Olavion, part of the Unimot Group, wants to acquire 60% shares in a German railway company

17.12.2025

On 17 December 2025, Olavion, part of the Unimot Group, signed agreements to acquire 60% of shares in the German company RBP-Rheinische Bahnpersonal- und Verkehrsgesellschaft mBH, which operates in the rail transport market.

RBP cooperates with Olavion on the railway transport market in Germany, operating on the basis of relevant permits. It has six locomotives and employs 50 people. What is more, it conducts training and examinations recognised by certified entities for railway employees and offers train driver rental services on the German market.

The acquisition of shares in the German railway company is in line with the main objective set for this business segment in the Unimot Group's business strategy for 2024-2028. It assumes an increase in the scale of operations by doubling the volume transported in relation to 2023 and entering foreign markets.

“It will soon be three years since Olavion joined the Unimot Group. It has been a period of dynamic organic growth for our company – since then, with the support of the Group, we have purchased 20 new locomotives, six of which are already serving our customers. This time, it will be a leap forward, based on the acquisition of the German company with which we have been cooperating up till now. I am glad that we are going beyond the domestic market and doing so in cooperation with our proven, trustworthy business partner, thus bringing us closer to achieving the strategic goal we set for ourselves in 2024. I believe that this transaction will be beneficial for the development of both companies,” says Marcin Bielawa, Member of the Management Board of Olavion.

Total estimated financial commitment of Olavion to the transaction, including the base price and additional sale of shares, as well as a potential earn-out, will amount to EUR 8.4 million, i.e. PLN 35.4 million. The payment of the earn-out to the sellers is dependent on RBP's future financial results.
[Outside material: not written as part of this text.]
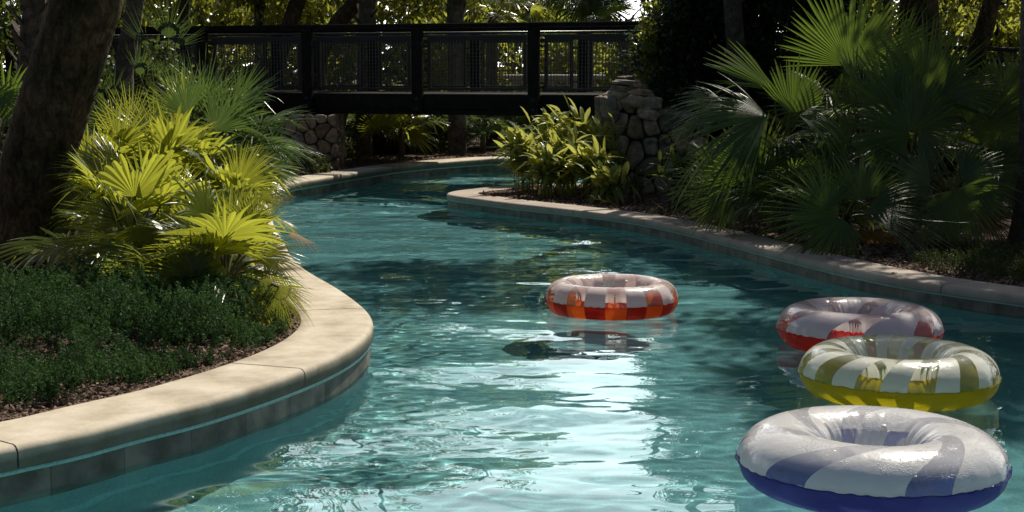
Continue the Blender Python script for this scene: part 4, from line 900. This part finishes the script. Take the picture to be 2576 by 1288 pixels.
# fan palms on the far bank below the bridge
gF = 'fan palms on the far bank'
for j, (u, y, ch, lab, mt, hand) in enumerate([(1010, 28.2, .45, 'fan palm with one brilliantly lit frond under the bridge', 'palm', [(1030, 335, 27.8, 85, -18, (.1, 1.2), dict(spread=75, nseg=24, droop=.25)), (960, 330, 28, 80, 95, (0, .2), dict(spread=85, nseg=24, droop=.05))]),
        (930, 28.8, .4, 'dark fan palm on the far bank right of the stone pier', 'palm_dark', []), (1215, 29.6, .35, 'spiky dark palm on the far bank right of the slim trunk', 'palmetto', [(1215, 345, 29.2, 80, 90, (0, .1), dict(spread=70, nseg=24, droop=.04, fuse=.2))]), (1320, 26.3, .4, 'palm half hidden behind the ginger clump', 'palm_dark', [])]):
    x = hx(u, y); t = plant('fan_palm', lab, 'fan palm', x, y, zA if j < 3 else zB - .5, gF); bs = Vector((x, y, zA + ch))
    b = MB(); b.tube([(x, y, zA - .3), (x, y, zA + ch)], [.07, .05], 8); b.build('stem', M['boot'], t)
    auto_fronds(t, bs, 13, .25, .55, .36, .5, M[mt], 1600 + j, elev=(5, 80))
    for (hu, hv, hy, rp, an, ti, kw) in hand: px_frond(t, bs, hu, hv, hy, rp, an, M[mt], tilt=ti, **kw)
x = hx(785, 23.7); t = plant('fern', 'small dark fern-like bush at the foot of the stone pier', 'shrub', x, 23.7, zA)
r_ = np.random.default_rng(5); crown('foliage', ellipsoid_clumps((x, 23.7, .42), (.3, .25, .22), 16, r_, .08, .16, .2), 90, .07, 4, M['bg_dark'], t, 6)
trunk('stem', [(x, 23.7, .15), (x, 23.7, .45)], [.03, .015], M['bark2'], t, n=6, sub=3)

# pale low building beyond the bridge
yb = 41.0
a = P(1285, 190, yb); c = P(1500, 216, yb)
t = thing('low_building', 'pale flat-roofed low building seen through the bridge railing', 'building', ((a.x + c.x) / 2, yb, zA))
b = MB(); b.bevbox(((a.x + c.x) / 2, yb + 1.5, a.z - .04), (c.x - a.x + .5, 3.4, .12), .02); b.build('roof', M['white_wall'], t)
b = MB(); b.box(((a.x + c.x) / 2, yb + 1.5, (a.z - .1 + zA) / 2), (c.x - a.x, 2.9, a.z - .1 - zA)); b.build('wall', M['white_wall'], t)
b = MB(); b.box(((a.x + c.x) / 2 - .5, yb + .04, 1.0), (.5, .03, .5)); b.build('window', M['black_metal'], t)

# ------------------------------------------------------------------ swimming rings
def ring_mats(key, col, deep, N_, skew, ph, droplets, whiteness, ro, mi, wf=.5, sky_sheen=.6, stripe_shade=None, ar=.15):
    # upper film: white printed stripes alternating with clear vinyl
    m, N, L, out = nm(key + '_upper_vinyl')
    tc = N('ShaderNodeTexCoord'); sp = N('ShaderNodeSeparateXYZ'); L(tc.outputs['Object'], sp.inputs[0])
    at = N('ShaderNodeMath', operation='ARCTAN2'); L(sp.outputs[1], at.inputs[0]); L(sp.outputs[0], at.inputs[1])
    cb = N('ShaderNodeCombineXYZ'); L(sp.outputs[0], cb.inputs[0]); L(sp.outputs[1], cb.inputs[1])
    ln = N('ShaderNodeVectorMath', operation='LENGTH'); L(cb.outputs[0], ln.inputs[0])
    rr = N('ShaderNodeMath', operation='SUBTRACT', i_1=ro); L(ln.outputs['Value'], rr.inputs[0])
    sk = N('ShaderNodeMath', operation='MULTIPLY', i_1=skew / ar); L(rr.outputs[0], sk.inputs[0])
    a1 = N('ShaderNodeMath', operation='MULTIPLY_ADD', i_1=N_ / (2 * PI)); L(at.outputs[0], a1.inputs[0]); L(sk.outputs[0], a1.inputs[2])
    a2 = N('ShaderNodeMath', operation='ADD', i_1=ph + 50.0); L(a1.outputs[0], a2.inputs[0])
    fr = N('ShaderNodeMath', operation='FRACT'); L(a2.outputs[0], fr.inputs[0])
    gt = N('ShaderNodeMath', operation='LESS_THAN', i_1=wf); L(fr.outputs[0], gt.inputs[0])
    # wrinkles + droplets bump
    ns = N('ShaderNodeTexNoise', i_Scale=9.0, i_Detail=3.0); L(tc.outputs['Object'], ns.inputs['Vector'])
    vo = N('ShaderNodeTexVoronoi', i_Scale=110.0, feature='F1'); L(tc.outputs['Object'], vo.inputs['Vector'])
    dr = ramp(N, [(.12, 1.0), (.38, 0.0)]); L(vo.outputs['Distance'], dr.inputs[0])
    mk = N('ShaderNodeTexNoise', i_Scale=5.0, i_Detail=2.0); L(tc.outputs['Object'], mk.inputs['Vector']); mr = ramp(N, [(.45, 0.0), (.62, 1.0)]); L(mk.outputs['Fac'], mr.inputs[0])
    dm = N('ShaderNodeMath', operation='MULTIPLY'); L(dr.outputs[0], dm.inputs[0]); L(mr.outputs[0], dm.inputs[1])
    b1 = N('ShaderNodeBump', i_Strength=.35, i_Distance=.02); L(ns.outputs['Fac'], b1.inputs['Height'])
    b2 = N('ShaderNodeBump', i_Strength=droplets, i_Distance=.004); L(dm.outputs[0], b2.inputs['Height']); L(b1.outputs[0], b2.inputs['Normal'])
    p = N('ShaderNodeBsdfPrincipled', i_Roughness=.28); p.inputs['Base Color'].default_value = c4(whiteness); p.inputs['Coat Weight'].default_value = .5; p.inputs['Coat Roughness'].default_value = .08
    L(b2.outputs[0], p.inputs['Normal'])
    tl = N('ShaderNodeBsdfTranslucent'); tl.inputs[0].default_value = c4(whiteness)
    wm = N('ShaderNodeMixShader', i_Fac=.34); L(p.outputs[0], wm.inputs[1]); L(tl.outputs[0], wm.inputs[2])
    gls = N('ShaderNodeBsdfGlossy', i_Roughness=.12); gls.inputs[0].default_value = (1, 1, 1, 1); L(b2.outputs[0], gls.inputs['Normal'])
    dfa = N('ShaderNodeBsdfDiffuse'); dft = N('ShaderNodeBsdfTranslucent'); dft.inputs[0].default_value = c4(whiteness); df = N('ShaderNodeMixShader', i_Fac=.5); L(dfa.outputs[0], df.inputs[1]); L(dft.outputs[0], df.inputs[2]); dfa.inputs[0].default_value = c4(tuple(.9 * a + .1 * b_ for a, b_ in zip(whiteness, col)))
    trn = N('ShaderNodeBsdfTransparent'); trn.inputs[0].default_value = (.96, .95, .93, 1)
    mz = N('ShaderNodeMapRange', i_1=mi * sky_sheen, i_2=mi * (sky_sheen + .35), i_3=.12, i_4=.82); L(sp.outputs[2], mz.inputs[0])  # sky reflection painted in: clear film whitens toward top and inner side
    in_ = N('ShaderNodeMapRange', i_1=-.25 * ar, i_2=-.7 * ar, i_3=0.0, i_4=1.0); L(rr.outputs[0], in_.inputs[0])
    iz = N('ShaderNodeMath', operation='MULTIPLY', i_1=.55); L(in_.outputs[0], iz.inputs[0]); mm = N('ShaderNodeMath', operation='MAXIMUM'); L(mz.outputs[0], mm.inputs[0]); L(iz.outputs[0], mm.inputs[1])
    c1 = N('ShaderNodeMixShader'); L(mm.outputs[0], c1.inputs[0]); L(trn.outputs[0], c1.inputs[1]); L(df.outputs[0], c1.inputs[2])
    fz = N('ShaderNodeFresnel', i_IOR=1.5); L(b2.outputs[0], fz.inputs['Normal']); 
    c2 = N('ShaderNodeMixShader'); L(fz.outputs[0], c2.inputs[0]); L(c1.outputs[0], c2.inputs[1]); L(gls.outputs[0], c2.inputs[2])
    mx = N('ShaderNodeMixShader'); L(gt.outputs[0], mx.inputs[0]); L(c2.outputs[0], mx.inputs[1]); L(wm.outputs[0], mx.inputs[2]); L(mx.outputs[0], out.inputs[0])
    up = m
    m, N, L, out = nm(key + '_lower_vinyl')
    p = N('ShaderNodeBsdfPrincipled', i_Roughness=.22); p.inputs['Base Color'].default_value = c4(col)
    if stripe_shade:  # darker bands paint the white stripes' shade onto the lower shell
        t2 = N('ShaderNodeTexCoord'); s2 = N('ShaderNodeSeparateXYZ'); L(t2.outputs['Object'], s2.inputs[0]); at2 = N('ShaderNodeMath', operation='ARCTAN2'); L(s2.outputs[1], at2.inputs[0]); L(s2.outputs[0], at2.inputs[1])
        k2 = N('ShaderNodeMath', operation='MULTIPLY_ADD', i_1=N_ / (2 * PI), i_2=ph + 50.0); L(at2.outputs[0], k2.inputs[0]); f2 = N('ShaderNodeMath', operation='FRACT'); L(k2.outputs[0], f2.inputs[0]); g2 = N('ShaderNodeMath', operation='GREATER_THAN', i_1=wf); L(f2.outputs[0], g2.inputs[0])
        mb = N('ShaderNodeMix', data_type='RGBA'); mb.inputs[6].default_value = c4(stripe_shade); mb.inputs[7].default_value = c4(col); L(g2.outputs[0], mb.inputs[0]); L(mb.outputs[2], p.inputs['Base Color']); p.inputs['Coat Weight'].default_value = .4
    tc = N('ShaderNodeTexCoord'); ns = N('ShaderNodeTexNoise', i_Scale=9.0, i_Detail=4.0); L(tc.outputs['Object'], ns.inputs['Vector'])
    b1 = N('ShaderNodeBump', i_Strength=.4, i_Distance=.02); L(ns.outputs['Fac'], b1.inputs['Height']); L(b1.outputs[0], p.inputs['Normal'])
    tl = N('ShaderNodeBsdfTranslucent'); tl.inputs[0].default_value = c4(deep)
    trn = N('ShaderNodeBsdfTransparent'); trn.inputs[0].default_value = c4(deep)
    a_ = N('ShaderNodeMixShader', i_Fac=.62); L(p.outputs[0], a_.inputs[1]); L(tl.outputs[0], a_.inputs[2])
    b_ = N('ShaderNodeMixShader', i_Fac=.3); L(a_.outputs[0], b_.inputs[1]); L(trn.outputs[0], b_.inputs[2]); L(b_.outputs[0], out.inputs[0])
    if stripe_shade:  # darker bands paint the white stripes' shade onto the lower shell
        md = N('ShaderNodeMix', data_type='RGBA'); md.inputs[6].default_value = c4((.5, .03, .01)); md.inputs[7].default_value = c4((1.0, .19, .02)); L(g2.outputs[0], md.inputs[0]); L(md.outputs[2], tl.inputs[0]); L(md.outputs[2], trn.inputs[0])
    return up, m
def ring(label, u, yc, Ro, mi, ar, key, col, deep, N_, skew, ph, drop, white, rz=0, seed=0, wf=.5, tilt=(0, 0), sky_sheen=.6, stripe_shade=None):
    x = (u - CU) / F * yc; ma = Ro - ar; zc = mi - .035
    t = thing('swimming_ring', label, 'swimming ring', (x, yc, zc), rz, 'inflatable swimming rings floating on the pool')
    t.rotation_euler = (tilt[0], tilt[1], rz)
    up, low = ring_mats(key, col, deep, N_, skew, ph, drop, white, ma, mi, wf, sky_sheen, stripe_shade, ar)
    r = np.random.default_rng(seed); nu, nv = 360, 30
    fold = [(r.random() * 6.28, .03 + .05 * r.random(), .5 + r.random(), r.random()) for _ in range(46)]
    def shell(name, a0, a1, mat):
        V = []
        ph_ = np.linspace(0, 2 * PI, nu, endpoint=False); ps = np.linspace(a0, a1, nv)
        for phi in ph_:
            w_in = sum(am * math.exp(-(((phi - p_ + PI) % (2 * PI) - PI) / wd_) ** 2) for p_, wd_, am, _ in fold)
            for psi in ps:
                c_, s_ = math.cos(psi), math.sin(psi)
                seam = math.exp(-(s_ / .35) ** 2)       # near the welds
                inner = max(0, -c_) ** 1.5
                d = -.0055 * w_in * (inner * 1.2 + .55 * seam) + .0022 * math.sin(phi * 5 + seed) * max(0, c_) + .0012 * math.sin(34 * phi + 4 * math.sin(3 * phi)) * (seam + inner)
                rr = mi + d; flat = 1 - .06 * max(0, -s_) * 1
                ra = rr * ar / mi; V.append(((ma + ra * c_) * math.cos(phi), (ma + ra * c_) * math.sin(phi), rr * s_ * flat))
        k = nv; i = (np.arange(nu)[:, None] * k + np.arange(k - 1)[None]); j = (((np.arange(nu) + 1) % nu)[:, None] * k + np.arange(k - 1)[None])
        Fc = np.stack([i, j, j + 1, i + 1], -1).reshape(-1, 4)
        return mesh(name, V, Fc, mat, t, True, world=False)
    shell('upper_shell', 0.0, PI, up)
    shell('lower_shell', -PI, 0.0, low)
    # welded seam flanges
    for nm_, rad, s0_ in (('outer_seam', Ro, 1), ('inner_seam', ma - ar, -1)):
        V = []
        for phi in np.linspace(0, 2 * PI, nu, endpoint=False):
            j = .0025 * math.sin(phi * 40 + 3 * math.sin(phi * 7)) ; wob = .002 * math.sin(phi * 23)
            for dr_, dz in ((-.004, .0016), (.006 + wob, .0009), (.006 + wob, -.0009), (-.004, -.0016)):
                q = rad + s0_ * dr_; V.append((q * math.cos(phi), q * math.sin(phi), dz + j))
        i = (np.arange(nu)[:, None] * 4 + np.arange(3)[None]); j = (((np.arange(nu) + 1) % nu)[:, None] * 4 + np.arange(3)[None])
        mesh(nm_, V, np.stack([i, j, j + 1, i + 1], -1).reshape(-1, 4), low, t, False, world=False)
    # inflation valve on the inner flank
    a = 1.1; c_, s_ = math.cos(R(140)), math.sin(R(140)); b = MB()
    p0 = Vector(((ma + ar * c_) * math.cos(a), (ma + ar * c_) * math.sin(a), mi * s_)); d = Vector((c_ * math.cos(a), c_ * math.sin(a), s_))
    b.tube([p0, p0 + d * .006, p0 + d * .007, p0 + d * .013], [.014, .014, .008, .007], 12); b.build('valve', M['tileline'] if False else up, t, True, world=False)
    return t
ring('orange and white striped swimming ring floating alone in mid-pool', 1541, 11.48, .510, .135, .125, 'orange_ring', (.90, .13, .02), (1.0, .16, .02), 10, 0.0, .25, .25, (.92, .80, .77), seed=1, wf=.5, sky_sheen=.45, stripe_shade=(.42, .02, .008))
ring('red and white swirled swimming ring partly behind the yellow one', 2173, 10.05, .548, .15, .175, 'red_ring', (.75, .03, .02), (.95, .06, .03), 6, .55, .15, .4, (.88, .81, .82), seed=2, wf=.62)
ring('yellow and white striped swimming ring between the red and blue rings', 2276, 8.52, .56, .15, .17, 'yellow_ring', (.50, .41, .01), (.66, .55, .02), 12, .45, .35, .25, (.88, .88, .80), seed=3, sky_sheen=.8)
ring('blue and white swirled swimming ring, largest and nearest, wet with droplets', 2214, 6.56, .592, .155, .205, 'blue_ring', (.085, .10, .34), (.10, .12, .44), 6, .6, .58, .8, (.95, .93, .90), seed=4, wf=.66, sky_sheen=.34)

# ------------------------------------------------------------------ render settings
S.view_settings.view_transform = 'Standard'; S.view_settings.look = 'None'; S.view_settings.exposure = 0; S.view_settings.gamma = 1
S.render.engine = 'CYCLES'
c = S.cycles; c.use_denoising = True; c.max_bounces = 10; c.transmission_bounces = 8; c.transparent_max_bounces = 12; c.diffuse_bounces = 3; c.glossy_bounces = 4
c.sample_clamp_indirect = 6
c.blur_glossy = .3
The base price will be paid within 30 days of signing the sale agreement, subject to a number of conditions precedent typical for this type of transaction, which Olavion may waive.

“As Managing Director and, above all, as the founder of RBP, I am proud to be able to finalise this transaction. I see Europe as a single market and firmly believe that strength can only come from cooperation and shared values. It is these principles that make us stronger in a united Europe and create the best possible foundations for sustainable growth in the future," says Thomas Schön, Managing Director and founder of RBP. "I am pleased that we have managed to work out mutually satisfactory terms and conditions of cooperation and that RBP will become part of the UNIMOT Capital Group. I am convinced that this transaction is an opportunity for the further systematic development of our company and the expansion of our comprehensive offering together with Olavion. It is worth noting that Olavion has just obtained the security certificate required to provide services in the Czech Republic and Slovakia, which will ultimately allow us to achieve synergies that will benefit our customers.

Olavion may withdraw from the sale agreement by 31 January 2026, inter alia, in the event of failure to meet the reserved conditions precedent to the transaction, a significant change in RBP's financial situation or the occurrence of other circumstances resulting in RBP's legal or financial liability.

At the same time, the parties have entered into a shareholders agreement governing, among other things, the exercise of the rights and obligations of RBP shareholders after entering into the Sale Agreement.